What Is Twisters About?

Meteorology student Kate, her boyfriend, and some friends chase tornadoes around their home state of Oklahoma for a project: she came up with the idea of spraying a mixture inside a tornado that could theoretically destroy it.

Nature wins – three people die, including her boyfriend, and the only one left alive besides Kate is Javi. Five years later, he finds her in New York at her office job and convinces her to go back into the field for a week.

It's tornado season in Oklahoma and Javi has a big team and serious funding. The first thing they encounter on the ground is a group of YouTubers led by cowboy meteorologist Tyler.
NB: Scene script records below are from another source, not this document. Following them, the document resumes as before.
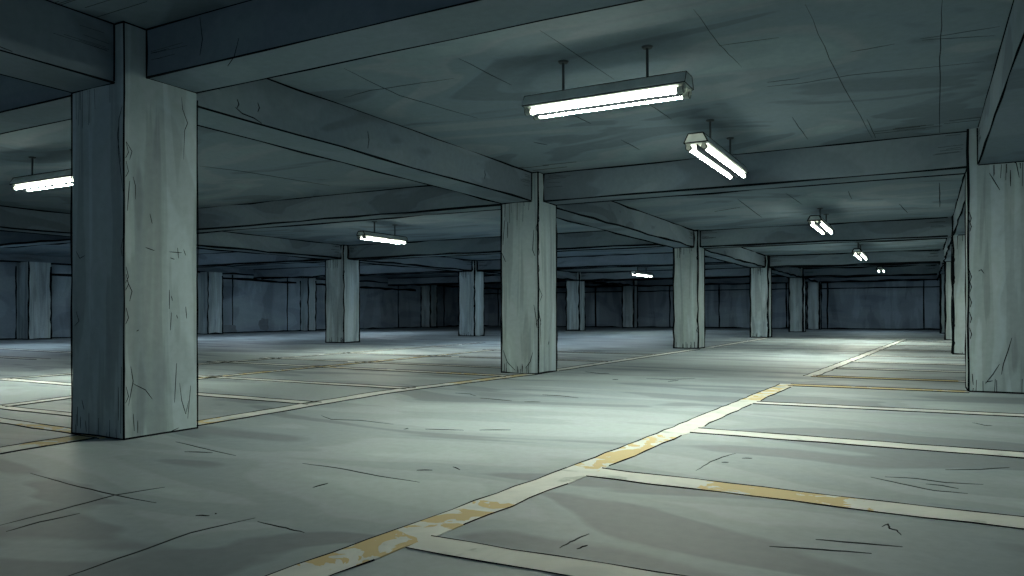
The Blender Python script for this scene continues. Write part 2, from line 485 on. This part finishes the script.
# short brushed hatch marks at the column heads
for (cx, cy) in ((X1, ROWS[0]), (X1, ROWS[1]), (XR, ROWS[1])):
    for k in range(7):
        a = cx + R.uniform(-.9, .5) if cx < 0 else cx - R.uniform(.2, 1.3); b = cy - R.uniform(.08, .55)
        ce.stroke([(a, b, H), (a+R.uniform(.3,.7), b+R.uniform(-.02,.02), H)], lw((a,b), .45), M_SOFT, flat=(0,0,-1))
tag(ce.build('ceiling'), 'cast concrete ceiling slab with thin panel joints', kind='structure')

wl = MB(M_WALL)
wl.box((XW-.3, Y0, 0), (XW, Y1, H), M_WALL)
wl.box((XW, Y0, 3.02), (XW+.28, Y1, H), M_BEAM)
edge(wl, (XW+.28, 8, 3.02), (XW+.28, Y1, 3.02), 1.2); edge(wl, (XW, 25.8, 2.8), (XW, 31.6, 2.74), 1.5, flat=(1,0,0)); edge(wl, (XW, 33.0, 2.7), (XW, 43, 2.6), 1.5, flat=(1,0,0))
for y in (12.2, 14.9, 19.0, 22.9, 27.1, 30.9, 34.6, 41.0, 46.5):
    edge(wl, (XW, y, 0.0), (XW, y, 3.0), 0.9 + .5*R.random(), flat=(1,0,0))
edge(wl, (XW, 14.0, 2.35), (XW, 15.9, 2.35), 1.6, flat=(1,0,0)); edge(wl, (XW, 15.9, 2.35), (XW, 15.9, 0), 1.2, flat=(1,0,0))
edge(wl, (XW, 17.9, 2.6), (XW, 19.2, 2.6), 1.6, flat=(1,0,0))
def stain(mb, c, hw, hh, axis, mat=M_STAIN, n=14):
    ring = []
    for k in range(n):
        a = 6.28318*k/n; q = R.uniform(.75, 1.1)
        u, z = hw*math.copysign(abs(math.cos(a))**.6, math.cos(a))*q, hh*math.copysign(abs(math.sin(a))**.6, math.sin(a))*q
        ring.append((c[0]+.004, c[1]+u, c[2]+z) if axis == 'x' else (c[0]+u, c[1]-.004, c[2]+z))
    mb.add([tuple(c)] + ring, [(0, k+1, (k+1) % n + 1) for k in range(n)], mat)
stain(wl, (XW+.004, 29.2, .42), .38, .36, 'x'); stain(wl, (XW+.004, 26.7, .22), .7, .2, 'x')
tag(wl.build('wall_left'), 'dark concrete side wall beyond the left bays', kind='structure')

wb = MB(M_WALL)
wb.box((XW-.3, Y1, 0), (8.3, Y1+.3, H), M_WALL)
wb.box((XW, Y1-.45, 2.88), (7.9, Y1, H), M_BEAM)
edge(wb, (XW, Y1-.45, 2.88), (7.9, Y1-.45, 2.88), 1.3); edge(wb, (XW, Y1-.02, 2.5), (7.9, Y1-.02, 2.5), .7, flat=(0,-1,0))
for x in (-28.6, -24.4, -20.6, -15.2, -11.9, -9.1, -7.7, -5.3, -.1):
    edge(wb, (x, Y1, 0), (x, Y1, 2.88), 1.0, flat=(0,-1,0))
tag(wb.build('wall_back'), 'dark concrete wall closing the far end of the hall', kind='structure')
wr = MB(M_WALL); wr.box((8.0, Y0, 0), (8.3, Y1, 1.1), M_WALL); wr.box((8.0, Y0, H-.5), (8.3, Y1, H), M_WALL)  # unseen side, left open above the parapet to let in fill light
tag(wr.build('wall_right'), 'concrete side wall beyond the right column row', kind='structure')

# ------------------------------------------------------------------ beams
def seg_edges(mb, ax, c, z, a, b, cuts, k=1.0):
    """an arris from a to b, broken where columns swallow it"""
    pos = a
    for lo, hi in sorted(cuts) + [(b, b)]:
        if lo > pos:
            p, q = ((pos, c, z), (lo, c, z)) if ax == 'x' else ((c, pos, z), (c, lo, z))
            edge(mb, p, q, k)
        pos = max(pos, hi)

def beam(ax, c0, c1, a, b, cuts, zb=HB):
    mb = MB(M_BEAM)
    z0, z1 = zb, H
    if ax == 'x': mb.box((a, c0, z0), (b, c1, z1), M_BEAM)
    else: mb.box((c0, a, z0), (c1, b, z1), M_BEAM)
    for c in (c0, c1):
        seg_edges(mb, ax, c, z0, a, b, cuts, 1.2); seg_edges(mb, ax, c, z1, a, b, cuts, 1.3)
    # short hatch strokes beside the columns
    for lo, hi in cuts:
        for sgn, e in ((-1, lo), (1, hi)):
            for k in range(6):
                z = z1 - R.uniform(.03, .26); L = R.uniform(.12, .42); s = e + sgn*R.uniform(.03, .1)
                if not (a < s < b and a < s+sgn*L < b): continue
                if ax == 'x': mb.stroke([(s, c0, z), (s+sgn*L, c0, z+R.uniform(-.01,.01))], lw((s, c0), .22), M_SOFT, flat=(0,-1,0))
                else:
                    cc, nn = (c1, (1,0,0)) if c1 < 0 else (c0, (-1,0,0))
                    mb.stroke([(cc, s, z), (cc, s+sgn*L, z+R.uniform(-.01,.01))], lw((cc, s), .22), M_SOFT, flat=nn)
    return mb

def beam_done(mb, name, label):
    o = mb.build(name); tag(o, label, 'beam', kind='thing'); return o

G0, G1 = .20, W - .012          # where a cross beam sits behind the column's front face
xc = lambda x, w: (x, x+w)
WL = .80
cm = [(X1-W, X1), (XR, XR+.75), (XL-WL, XL)]
names = ['concrete cross beam overhead passing over the largest column',
         'concrete cross beam over the second column and the right column',
         'cross beam over the drive lane beyond the diagonal lamp closest to the second beam',
         'cross beam over the drive lane above the fourth column of the lane row',
         'farthest cross beam over the drive lane, before the dark end wall']
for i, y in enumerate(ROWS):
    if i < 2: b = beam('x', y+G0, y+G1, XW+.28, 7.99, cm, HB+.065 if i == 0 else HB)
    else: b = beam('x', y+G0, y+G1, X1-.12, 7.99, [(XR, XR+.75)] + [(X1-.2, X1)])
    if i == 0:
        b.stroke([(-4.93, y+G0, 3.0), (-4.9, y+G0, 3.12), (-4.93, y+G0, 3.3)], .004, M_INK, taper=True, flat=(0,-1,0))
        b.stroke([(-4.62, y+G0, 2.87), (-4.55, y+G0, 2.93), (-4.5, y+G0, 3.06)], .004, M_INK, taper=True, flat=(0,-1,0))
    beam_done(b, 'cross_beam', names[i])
lnames = ['cross beam behind the hanging lamp of the left bays, over the lit small column',
          'cross beam in the left bays over the column left of the second largest one',
          'farthest cross beam of the left bays, close to the back wall']
for i, y in enumerate(LROWS):
    b = beam('x', y+.24, y+WL-.012, XW+.28, X1-W+.01, [(XL-WL, XL)])
    beam_done(b, 'cross_beam', lnames[i])
ycuts = [(y, y+W) for y in ROWS]
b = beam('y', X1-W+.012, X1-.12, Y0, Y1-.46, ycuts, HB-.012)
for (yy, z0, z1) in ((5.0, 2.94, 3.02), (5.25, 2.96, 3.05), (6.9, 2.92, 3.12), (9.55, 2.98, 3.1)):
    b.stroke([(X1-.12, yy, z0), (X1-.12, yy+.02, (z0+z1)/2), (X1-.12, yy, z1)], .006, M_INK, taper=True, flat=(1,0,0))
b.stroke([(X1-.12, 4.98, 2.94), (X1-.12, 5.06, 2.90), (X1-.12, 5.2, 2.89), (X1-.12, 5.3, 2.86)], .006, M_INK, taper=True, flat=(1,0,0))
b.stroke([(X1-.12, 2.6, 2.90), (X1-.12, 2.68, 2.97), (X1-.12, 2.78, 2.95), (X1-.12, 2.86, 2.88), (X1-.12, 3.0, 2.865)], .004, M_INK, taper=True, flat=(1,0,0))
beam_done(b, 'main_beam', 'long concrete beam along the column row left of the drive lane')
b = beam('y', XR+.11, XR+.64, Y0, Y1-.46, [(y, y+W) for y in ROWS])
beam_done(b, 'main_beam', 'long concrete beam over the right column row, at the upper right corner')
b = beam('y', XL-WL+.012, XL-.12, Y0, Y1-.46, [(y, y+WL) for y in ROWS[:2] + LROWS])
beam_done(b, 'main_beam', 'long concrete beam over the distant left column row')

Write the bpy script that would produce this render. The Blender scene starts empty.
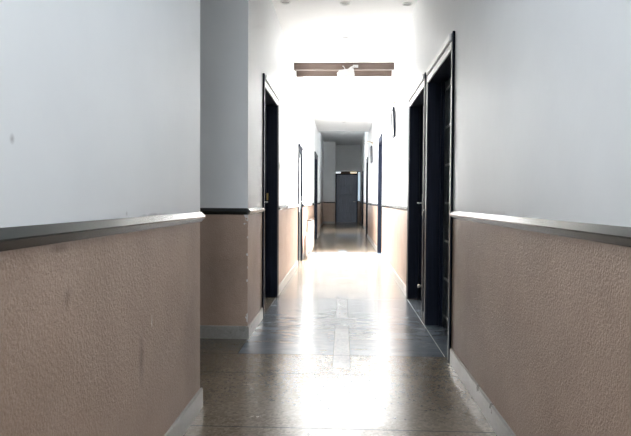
import bpy, bmesh, math, random
from mathutils import Vector, Matrix
random.seed(4)
S = bpy.context.scene
C = S.collection

# ---------------------------------------------------------------- layout (metres; y runs down the corridor)
XL, XR = -0.75, 0.745        # faces of the corridor walls
HC = 3.16                    # corridor ceiling
T = 0.24                     # wall thickness
ZR = 1.01                     # chair rail height = paint split
Y0 = -6.0                    # end of the corridor behind the viewer
NK0, NK1 = 3.12, 4.70        # side passage on the left
YF = 17.9                    # end of the low ceiling
YE = 30.4                    # far end wall
HF = 3.9

# ---------------------------------------------------------------- materials
def mat(name):
    m = bpy.data.materials.new(name); m.use_nodes = True
    nt = m.node_tree; b = nt.nodes['Principled BSDF']
    return m, nt, b
def N(nt, t, **kw):
    n = nt.nodes.new(t)
    for k, v in kw.items():
        if k in n.inputs: n.inputs[k].default_value = v
        else: setattr(n, k, v)
    return n
def L(nt, a, b): nt.links.new(a, b)
def ramp(nt, fac, stops):
    r = nt.nodes.new('ShaderNodeValToRGB'); e = r.color_ramp.elements
    while len(e) < len(stops): e.new(0.5)
    for i, (p, c) in enumerate(stops):
        e[i].position = p; e[i].color = (*c, 1)
    L(nt, fac, r.inputs[0]); return r.outputs[0]
def mix(nt, fac, a, b, mode='MIX'):
    n = nt.nodes.new('ShaderNodeMix'); n.data_type = 'RGBA'; n.blend_type = mode
    for sock, v in ((n.inputs[0], fac), (n.inputs[6], a), (n.inputs[7], b)):
        if hasattr(v, 'links'): L(nt, v, sock)
        else: sock.default_value = v if isinstance(v, (int, float)) else (*v, 1)
    return n.outputs[2]
def pos(nt): return nt.nodes.new('ShaderNodeNewGeometry').outputs['Position']
def noise(nt, scale, detail=3, rough=.55, vec=None):
    n = N(nt, 'ShaderNodeTexNoise', Scale=scale, Detail=detail, Roughness=rough)
    L(nt, vec if vec is not None else pos(nt), n.inputs['Vector']); return n.outputs['Fac']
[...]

Twisters Shifts the Focus and Makes the Idea Itself Feel Fresh

The movie is predictable enough to feel comfortable and unexpected enough not to be upsetting. The main character's trauma doesn't make Kate freeze or suffer panic attacks, but rather provokes her to fight and move forward.

The shift in emphasis makes Twisters more conscious: the motivations of the main characters have changed. As in the cult film Speed, Jan de Bont tells the story of adrenaline junkies who can't afford to live quietly and have to spend their allotted eternity chasing.

Kate and Tyler are people who want to overcome their fear at all costs and decide to do something that scares them to the point of trembling.

Twisters portrays tornadoes not only as enemies, but also as magical sacraments of nature – the approaching funnels are reminiscent of the advance of the dementors in the Harry Potter films.

But the real magic is the chemistry between Glen Powell and Daisy Edgar-Jones, who make you want to catch every tornado with them.